Впрочем, г. Гончаров, изображая внешние подвиги Марка, не относится к ним, по-видимому, с особенной настойчивостью. Конечно, это можно объяснить, пожалуй, и тем, что г. Гончаров вовсе не мыслитель и недостаточно знаком с теоретическою сущностью того, о чем он взялся трактовать.
Но иначе относится автор к вопросу, когда выводит на сцену Веру. До сих пор кидались какие-то крупные и хотя очень черные, но тем не менее все-таки неясные черты.

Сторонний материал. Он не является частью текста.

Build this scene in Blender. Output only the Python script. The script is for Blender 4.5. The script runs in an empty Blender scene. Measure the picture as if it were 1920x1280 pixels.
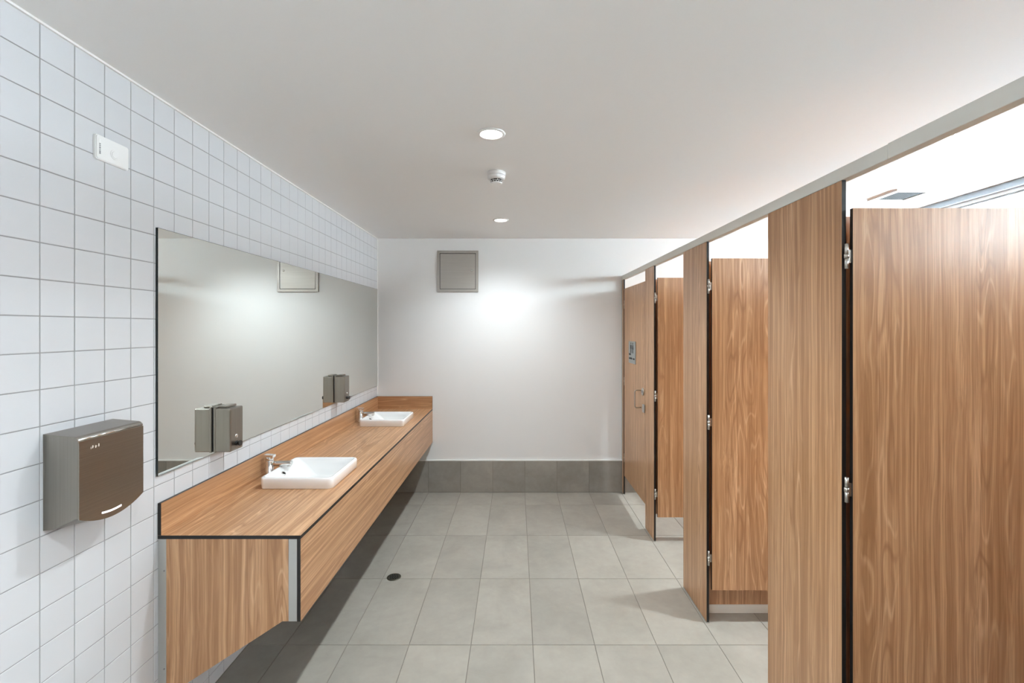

Но с появлением Веры и с изложением истории ее любви и падения начинается, собственно, роман, криминальное обвинение Марка, – вот где вся его чудовищность. До сих пор о Марке говорилось как бы вскользь. Читатель подготовлялся к тому, что на сцену должно выступить нечто очень ужасное, невозможное, поразительное, вроде мастодонта или ихтиозавра. Теперь же этот ихтиозавр рисуется во всей своей страшной красе.
Почему Юлия («Обыкновенной истории») вышла такой нежной, чувствительной особой, помешанной на вечной любви, автор дал нам некоторую возможность догадываться. Ее воспитывал француз на романах, наделавших в то время большого шума: de manuscript vert, des sept pеch?s capitaux, d’?ne mort [8 - Незрелая рукопись, Семь смертных грехов, Мертвый осел. – фр.] и т. д. и т. п. Венера, похождения которой были очень хорошо известны Юлии от того же француза, оказывалась агнцем невинности сравнительно с героинями этих романов. Юлия жадно читала новую школу. С эмбриологией Веры нас почти не знакомят: заставляют догадываться, как бы намеренно накидывают на нее вуаль таинственности.
С заученной талантливостью, прежде чем показать Веру, нам показывают ее комнату. Но в комнате решительно нет ничего, что бы указывало на вкус и склонности хозяйки. Загадка осталась загадкой. Интерес возбуждается.
Потом нам показывают очень красивую девушку, в чертах которой не видно ни чистосердечия, ни детского, херувимского дыхания свежести, но на которой лежит какая-то тайна, мелькает не высказывающаяся сразу прелесть в луче взгляда, в внезапном повороте головы, в сдержанной грации движений, что-то неудержимо прокрадывающееся в душу во всей фигуре.